NEW YORK (dpa) – Many people reached for their phones after the attack on the World Trade Center towers to see if loved ones were safe. But many calls wouldn’t go through.
The toppled twin towers, which symbolized New York’s financial prowess, also housed equipment and antennas that transmitted millions of calls each day. The damage and an unprecedented volume of traffic overwhelmed an already strained communications system, cutting off much of a metropolis dependent like any modern city on telecommunications.
Callers from as far away as Maine and Atlanta tried for more than an hour before getting through.
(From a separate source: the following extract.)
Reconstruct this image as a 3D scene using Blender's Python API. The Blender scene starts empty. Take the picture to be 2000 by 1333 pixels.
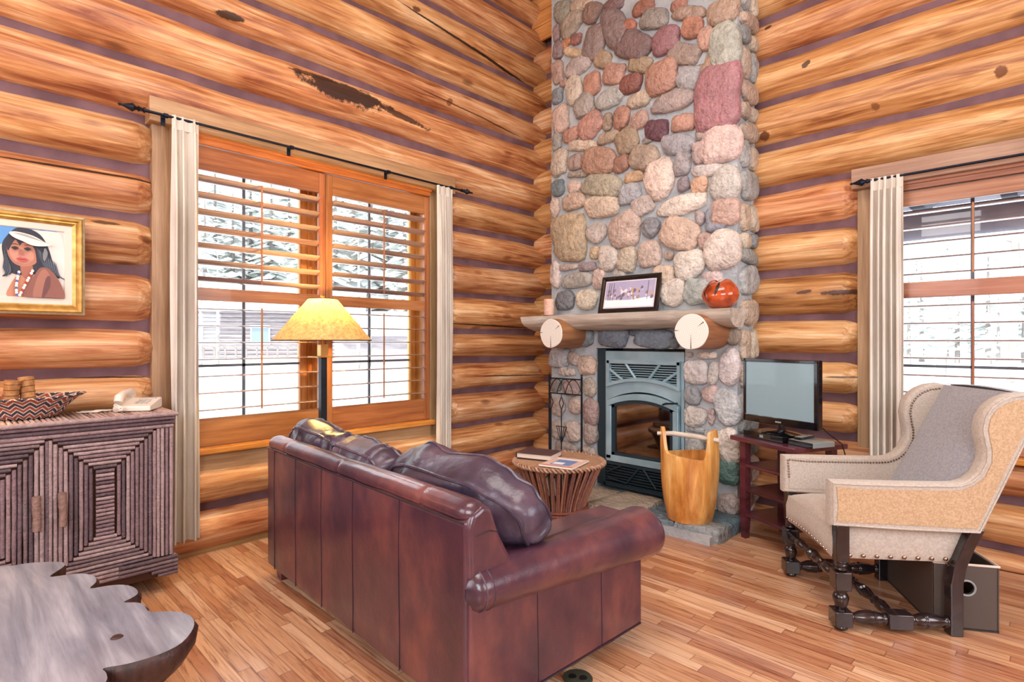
import bpy, bmesh, math, random
from mathutils import Vector, Matrix, noise
R = math.radians
rnd = random.Random(7)
SC = bpy.context.scene
COL = SC.collection

# ------------------------------------------------------------------ camera, light, exposure
CX, CY, CZ = 4.05, -4.57, 1.4
cam_d = bpy.data.cameras.new('camera')
cam_d.sensor_width = 36.0
cam_d.lens = 36.0 * 1087.0 / 2000.0
cam_d.clip_start = 0.05
cam_d.clip_end = 400
cam = bpy.data.objects.new('camera', cam_d)
cam.location = (CX, CY, CZ)
cam.rotation_euler = (R(90), 0, R(44.41))
COL.objects.link(cam)
SC.camera = cam
SC.view_settings.view_transform = 'Standard'
SC.view_settings.look = 'None'
SC.view_settings.exposure = 0.1
SC.view_settings.gamma = 1.0
SC.view_settings.use_curve_mapping = False
try:
    SC.cycles.use_denoising = True
    SC.cycles.max_bounces = 8
    SC.cycles.diffuse_bounces = 4
    SC.cycles.glossy_bounces = 4
    SC.cycles.transparent_max_bounces = 12
    SC.cycles.sample_clamp_indirect = 6.0
except Exception:
    pass
W = bpy.data.worlds.new('sky_world')
SC.world = W
W.use_nodes = True
wn = W.node_tree
bg = wn.nodes['Background']
bg.inputs['Color'].default_value = (0.86, 0.93, 1.0, 1)
bg.inputs['Strength'].default_value = 2.6

def area(name, loc, tgt, sx, sy, power, col):
    d = bpy.data.lights.new(name, 'AREA')
    d.shape = 'RECTANGLE'; d.size = sx; d.size_y = sy
    d.energy = power; d.color = col
    o = bpy.data.objects.new(name, d)
    o.location = loc
    o.rotation_euler = (Vector(tgt) - Vector(loc)).to_track_quat('-Z', 'Y').to_euler()
    COL.objects.link(o)
    return o
sun_d = bpy.data.lights.new('sun', 'SUN')
sun_d.energy = 6.0; sun_d.angle = R(2); sun_d.color = (1, 0.95, 0.86)
sun = bpy.data.objects.new('sun', sun_d)
sun.rotation_euler = Vector((0.16, 0.86, -0.5)).to_track_quat('-Z', 'Y').to_euler()
COL.objects.link(sun)
area('daylight_fill_rear', (6.3, -7.2, 2.9), (1.3, -0.5, 1.2), 4.2, 2.6, 360, (0.86, 0.94, 1.0))  # added area light behind the camera, emulating rear windows that are not modelled
area('daylight_fill_side', (6.75, -2.2, 2.3), (0.5, -2.2, 1.2), 2.6, 2.0, 120, (0.84, 0.92, 1.0))  # added area light before the solid right wall, in place of a window
area('daylight_fill_left', (1.6, -7.6, 2.8), (2.0, -0.5, 1.6), 3.0, 2.2, 110, (0.95, 0.96, 1.0))  # added unseen area light, daylight from behind on the left
area('sky_fill_outside_left', (-2.2, -2.4, 4.1), (0.3, -2.4, 1.3), 3.6, 1.8, 420, (0.82, 0.92, 1.0))  # added out-of-view lamp above the left window, boosting its sky light
area('sky_fill_outside_right', (3.9, 2.2, 3.9), (3.9, -0.3, 1.2), 3.0, 1.8, 300, (0.85, 0.93, 1.0))  # added lamp above the back window outside, standing in for a sky patch
area('ceiling_fill', (2.9, -3.4, 4.9), (2.6, -3.0, 0.0), 2.2, 2.2, 110, (1.0, 0.95, 0.88))  # added warm overhead fill; no ceiling fixture is modelled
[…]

“I dial ten times and I’m lucky if two calls go through,” said Chris Harreus, a union shop steward with the Communications Workers of America doing construction in the Newsweek building on 57th Street, more than four miles north of the World Trade Towers. “Service is locking up on cell phones and pay phones.”
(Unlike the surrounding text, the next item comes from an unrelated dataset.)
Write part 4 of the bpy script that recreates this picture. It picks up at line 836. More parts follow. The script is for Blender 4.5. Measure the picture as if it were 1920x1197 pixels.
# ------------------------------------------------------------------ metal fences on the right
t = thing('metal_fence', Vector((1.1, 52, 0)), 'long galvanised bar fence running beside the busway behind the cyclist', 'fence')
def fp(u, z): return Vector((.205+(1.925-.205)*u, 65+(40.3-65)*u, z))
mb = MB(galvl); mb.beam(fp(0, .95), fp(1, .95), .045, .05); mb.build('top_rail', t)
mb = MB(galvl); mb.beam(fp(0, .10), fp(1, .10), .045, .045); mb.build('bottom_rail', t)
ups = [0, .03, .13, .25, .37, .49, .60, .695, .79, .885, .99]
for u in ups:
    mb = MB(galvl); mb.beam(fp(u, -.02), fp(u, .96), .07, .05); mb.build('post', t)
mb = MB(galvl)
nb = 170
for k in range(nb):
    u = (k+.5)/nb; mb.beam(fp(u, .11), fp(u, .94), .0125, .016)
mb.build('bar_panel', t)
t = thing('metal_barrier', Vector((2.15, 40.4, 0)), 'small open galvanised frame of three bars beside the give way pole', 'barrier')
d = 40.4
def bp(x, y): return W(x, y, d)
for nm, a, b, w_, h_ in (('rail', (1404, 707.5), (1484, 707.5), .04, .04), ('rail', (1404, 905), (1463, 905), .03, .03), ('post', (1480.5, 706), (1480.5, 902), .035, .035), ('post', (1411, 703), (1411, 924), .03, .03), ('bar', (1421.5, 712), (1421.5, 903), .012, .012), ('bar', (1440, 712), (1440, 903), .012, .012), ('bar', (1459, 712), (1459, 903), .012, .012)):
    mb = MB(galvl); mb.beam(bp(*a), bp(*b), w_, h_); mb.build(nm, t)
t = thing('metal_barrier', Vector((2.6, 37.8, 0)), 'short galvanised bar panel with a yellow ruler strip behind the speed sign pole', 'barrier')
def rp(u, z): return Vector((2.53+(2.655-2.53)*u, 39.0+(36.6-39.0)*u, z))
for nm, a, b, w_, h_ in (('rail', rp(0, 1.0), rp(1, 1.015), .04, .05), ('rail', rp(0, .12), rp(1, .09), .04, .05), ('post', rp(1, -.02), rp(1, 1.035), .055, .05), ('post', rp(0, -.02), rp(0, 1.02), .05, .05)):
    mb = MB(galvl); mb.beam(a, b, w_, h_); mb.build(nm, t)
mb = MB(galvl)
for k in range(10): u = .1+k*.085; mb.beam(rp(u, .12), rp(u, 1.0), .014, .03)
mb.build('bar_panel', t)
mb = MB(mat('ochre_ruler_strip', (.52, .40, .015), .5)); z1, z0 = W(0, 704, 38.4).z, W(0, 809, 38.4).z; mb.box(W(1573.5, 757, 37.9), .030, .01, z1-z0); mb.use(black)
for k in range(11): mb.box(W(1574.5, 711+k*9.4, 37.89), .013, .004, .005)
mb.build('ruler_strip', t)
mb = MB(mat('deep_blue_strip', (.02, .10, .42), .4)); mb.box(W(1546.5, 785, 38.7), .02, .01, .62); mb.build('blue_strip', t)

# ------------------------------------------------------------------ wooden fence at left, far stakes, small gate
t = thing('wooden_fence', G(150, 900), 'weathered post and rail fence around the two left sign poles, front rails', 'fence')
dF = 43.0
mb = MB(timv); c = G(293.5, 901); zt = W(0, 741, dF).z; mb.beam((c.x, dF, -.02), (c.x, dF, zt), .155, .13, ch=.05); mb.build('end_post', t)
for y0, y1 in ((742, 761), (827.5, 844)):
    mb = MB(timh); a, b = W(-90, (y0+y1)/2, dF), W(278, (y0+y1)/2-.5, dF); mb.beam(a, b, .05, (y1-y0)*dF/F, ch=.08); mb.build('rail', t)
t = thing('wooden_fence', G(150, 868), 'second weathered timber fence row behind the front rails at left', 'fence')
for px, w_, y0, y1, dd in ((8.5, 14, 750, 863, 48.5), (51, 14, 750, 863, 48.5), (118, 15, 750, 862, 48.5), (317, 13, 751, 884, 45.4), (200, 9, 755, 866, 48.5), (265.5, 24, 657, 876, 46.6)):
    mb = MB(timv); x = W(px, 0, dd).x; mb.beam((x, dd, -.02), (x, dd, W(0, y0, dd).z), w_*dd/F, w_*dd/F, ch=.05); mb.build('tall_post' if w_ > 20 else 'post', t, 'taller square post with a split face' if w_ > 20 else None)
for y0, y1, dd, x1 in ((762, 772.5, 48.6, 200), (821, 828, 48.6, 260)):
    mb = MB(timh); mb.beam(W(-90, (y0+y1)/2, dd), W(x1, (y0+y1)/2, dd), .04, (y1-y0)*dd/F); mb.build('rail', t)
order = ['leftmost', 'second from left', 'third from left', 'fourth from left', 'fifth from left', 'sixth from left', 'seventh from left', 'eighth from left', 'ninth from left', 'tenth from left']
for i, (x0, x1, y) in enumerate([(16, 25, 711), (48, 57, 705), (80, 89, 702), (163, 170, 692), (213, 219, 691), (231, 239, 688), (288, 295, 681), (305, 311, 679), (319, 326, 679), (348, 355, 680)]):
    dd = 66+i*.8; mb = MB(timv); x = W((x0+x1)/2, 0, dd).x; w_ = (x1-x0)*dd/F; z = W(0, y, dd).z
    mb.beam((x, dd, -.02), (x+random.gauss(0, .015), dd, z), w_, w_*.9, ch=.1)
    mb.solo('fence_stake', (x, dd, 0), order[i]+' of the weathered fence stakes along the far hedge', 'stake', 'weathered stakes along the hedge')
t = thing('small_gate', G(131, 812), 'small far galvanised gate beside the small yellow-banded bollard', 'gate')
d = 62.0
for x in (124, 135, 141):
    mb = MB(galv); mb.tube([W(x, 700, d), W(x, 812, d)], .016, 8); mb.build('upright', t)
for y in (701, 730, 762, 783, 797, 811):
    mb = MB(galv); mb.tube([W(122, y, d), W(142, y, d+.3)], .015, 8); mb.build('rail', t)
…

Kiran Patel, anxious to hear from a friend who worked in the World Trade Center, waited in front of his midtown office on Sixth Avenue, which gave a clear view onto the smoking towers. Minutes after the second tower collapsed, he used a working cell phone to give out the numbers of his co-workers’ cell phones.
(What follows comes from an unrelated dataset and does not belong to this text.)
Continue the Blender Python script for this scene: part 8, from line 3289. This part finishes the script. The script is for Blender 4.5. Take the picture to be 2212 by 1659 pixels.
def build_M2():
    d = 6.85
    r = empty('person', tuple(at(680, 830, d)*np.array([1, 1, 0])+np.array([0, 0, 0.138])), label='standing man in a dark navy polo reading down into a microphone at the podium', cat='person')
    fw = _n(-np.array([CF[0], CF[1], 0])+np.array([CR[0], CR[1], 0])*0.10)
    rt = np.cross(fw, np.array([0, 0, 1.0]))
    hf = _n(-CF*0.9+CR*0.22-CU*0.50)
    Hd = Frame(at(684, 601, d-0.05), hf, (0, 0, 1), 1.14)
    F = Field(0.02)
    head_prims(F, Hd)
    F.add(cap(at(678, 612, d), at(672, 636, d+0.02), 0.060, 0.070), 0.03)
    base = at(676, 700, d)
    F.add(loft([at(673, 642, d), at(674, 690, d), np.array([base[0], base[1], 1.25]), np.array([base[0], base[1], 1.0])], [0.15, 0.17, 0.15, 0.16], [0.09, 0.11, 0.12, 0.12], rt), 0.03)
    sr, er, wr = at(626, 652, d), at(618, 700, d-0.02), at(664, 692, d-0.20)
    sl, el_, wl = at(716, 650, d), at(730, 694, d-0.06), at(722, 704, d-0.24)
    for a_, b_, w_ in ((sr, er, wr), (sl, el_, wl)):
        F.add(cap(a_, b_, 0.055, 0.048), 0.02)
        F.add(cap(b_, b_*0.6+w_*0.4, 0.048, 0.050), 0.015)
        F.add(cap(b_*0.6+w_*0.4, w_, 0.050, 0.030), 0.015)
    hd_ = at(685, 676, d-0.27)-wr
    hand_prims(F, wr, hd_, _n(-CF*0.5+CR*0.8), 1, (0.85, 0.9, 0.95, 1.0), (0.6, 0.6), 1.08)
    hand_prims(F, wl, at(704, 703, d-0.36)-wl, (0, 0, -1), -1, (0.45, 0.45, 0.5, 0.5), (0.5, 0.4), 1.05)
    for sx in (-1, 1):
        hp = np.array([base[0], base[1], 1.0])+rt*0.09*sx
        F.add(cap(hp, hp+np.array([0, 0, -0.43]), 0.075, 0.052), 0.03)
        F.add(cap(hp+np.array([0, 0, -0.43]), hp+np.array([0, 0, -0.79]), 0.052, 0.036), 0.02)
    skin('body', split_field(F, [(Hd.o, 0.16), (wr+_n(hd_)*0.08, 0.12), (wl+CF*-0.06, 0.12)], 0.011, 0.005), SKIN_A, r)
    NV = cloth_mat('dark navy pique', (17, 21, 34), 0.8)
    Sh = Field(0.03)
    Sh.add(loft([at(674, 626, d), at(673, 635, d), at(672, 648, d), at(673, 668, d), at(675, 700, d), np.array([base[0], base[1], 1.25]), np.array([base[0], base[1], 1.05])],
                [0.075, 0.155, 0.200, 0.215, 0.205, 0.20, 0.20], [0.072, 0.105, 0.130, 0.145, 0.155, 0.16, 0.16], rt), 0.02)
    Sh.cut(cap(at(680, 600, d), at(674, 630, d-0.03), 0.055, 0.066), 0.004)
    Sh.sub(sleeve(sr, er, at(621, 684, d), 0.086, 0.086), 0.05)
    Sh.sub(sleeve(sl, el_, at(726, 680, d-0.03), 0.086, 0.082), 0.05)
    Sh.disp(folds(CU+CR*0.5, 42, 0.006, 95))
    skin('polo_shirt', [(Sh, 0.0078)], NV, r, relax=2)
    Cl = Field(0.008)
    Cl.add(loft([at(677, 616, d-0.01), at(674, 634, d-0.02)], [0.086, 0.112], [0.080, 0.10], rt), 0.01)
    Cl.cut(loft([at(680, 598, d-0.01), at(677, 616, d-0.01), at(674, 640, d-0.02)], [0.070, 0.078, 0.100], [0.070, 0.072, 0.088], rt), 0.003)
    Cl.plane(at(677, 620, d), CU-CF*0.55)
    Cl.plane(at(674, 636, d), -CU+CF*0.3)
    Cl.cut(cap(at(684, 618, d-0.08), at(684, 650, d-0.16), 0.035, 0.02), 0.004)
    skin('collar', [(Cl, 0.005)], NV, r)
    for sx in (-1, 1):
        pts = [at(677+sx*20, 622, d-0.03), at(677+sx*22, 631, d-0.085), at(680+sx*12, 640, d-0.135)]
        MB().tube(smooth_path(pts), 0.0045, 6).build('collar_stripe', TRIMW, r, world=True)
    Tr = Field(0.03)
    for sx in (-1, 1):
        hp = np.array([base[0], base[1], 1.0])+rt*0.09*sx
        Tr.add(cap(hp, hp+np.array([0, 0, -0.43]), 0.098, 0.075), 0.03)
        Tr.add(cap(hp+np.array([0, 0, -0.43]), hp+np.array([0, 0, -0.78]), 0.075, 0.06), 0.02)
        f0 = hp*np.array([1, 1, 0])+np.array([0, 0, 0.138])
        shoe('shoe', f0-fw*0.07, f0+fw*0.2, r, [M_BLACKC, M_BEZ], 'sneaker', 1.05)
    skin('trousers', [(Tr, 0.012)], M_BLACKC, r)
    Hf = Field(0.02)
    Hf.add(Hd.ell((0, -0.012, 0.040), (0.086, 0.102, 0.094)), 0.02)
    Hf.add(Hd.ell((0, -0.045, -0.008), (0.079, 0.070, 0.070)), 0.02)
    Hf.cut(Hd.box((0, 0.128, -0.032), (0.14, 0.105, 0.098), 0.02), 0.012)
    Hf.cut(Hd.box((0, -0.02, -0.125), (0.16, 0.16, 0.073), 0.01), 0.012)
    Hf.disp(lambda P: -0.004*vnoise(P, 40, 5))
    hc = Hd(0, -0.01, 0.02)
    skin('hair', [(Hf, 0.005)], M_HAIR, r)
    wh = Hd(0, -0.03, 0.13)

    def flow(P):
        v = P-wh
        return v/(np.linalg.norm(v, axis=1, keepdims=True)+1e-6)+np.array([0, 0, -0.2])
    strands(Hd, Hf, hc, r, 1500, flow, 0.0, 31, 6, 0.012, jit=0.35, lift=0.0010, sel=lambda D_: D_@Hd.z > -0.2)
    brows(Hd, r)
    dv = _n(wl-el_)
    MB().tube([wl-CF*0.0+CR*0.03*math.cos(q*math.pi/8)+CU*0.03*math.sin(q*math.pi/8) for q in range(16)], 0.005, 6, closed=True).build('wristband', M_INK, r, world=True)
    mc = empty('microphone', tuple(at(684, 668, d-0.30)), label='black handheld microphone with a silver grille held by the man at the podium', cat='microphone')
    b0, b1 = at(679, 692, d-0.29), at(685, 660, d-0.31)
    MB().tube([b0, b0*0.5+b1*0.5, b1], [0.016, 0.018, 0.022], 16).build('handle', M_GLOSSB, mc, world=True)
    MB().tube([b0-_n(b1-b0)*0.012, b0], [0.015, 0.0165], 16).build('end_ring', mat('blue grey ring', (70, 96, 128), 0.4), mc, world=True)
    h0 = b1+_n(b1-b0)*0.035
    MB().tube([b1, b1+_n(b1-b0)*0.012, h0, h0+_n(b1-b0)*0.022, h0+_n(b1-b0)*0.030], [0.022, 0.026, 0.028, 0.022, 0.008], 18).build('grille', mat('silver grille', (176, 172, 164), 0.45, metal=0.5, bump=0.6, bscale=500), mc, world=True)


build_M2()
“I just hope one of them can receive a call,” he said.
Knocked out in the twin towers were facilities of carriers including Verizon, although it says there was no major disruption of their network.
Sprint said the loss of leased landline equipment under one of the buildings was blocking 75,000 long distance calls. It was assessing the damage to its wireless infrastructure.
“It’s pandemonium,” said Keisha Smithwick, who works at WestCom, a company that maintains dedicated phone lines for financial trading. She was sent home after the attack that destroyed the towers, where most of her company’s clients were located.
Outside the towers, dazed workers streamed away toward, many with cell phones pressed to their ears, repeatedly trying to make calls.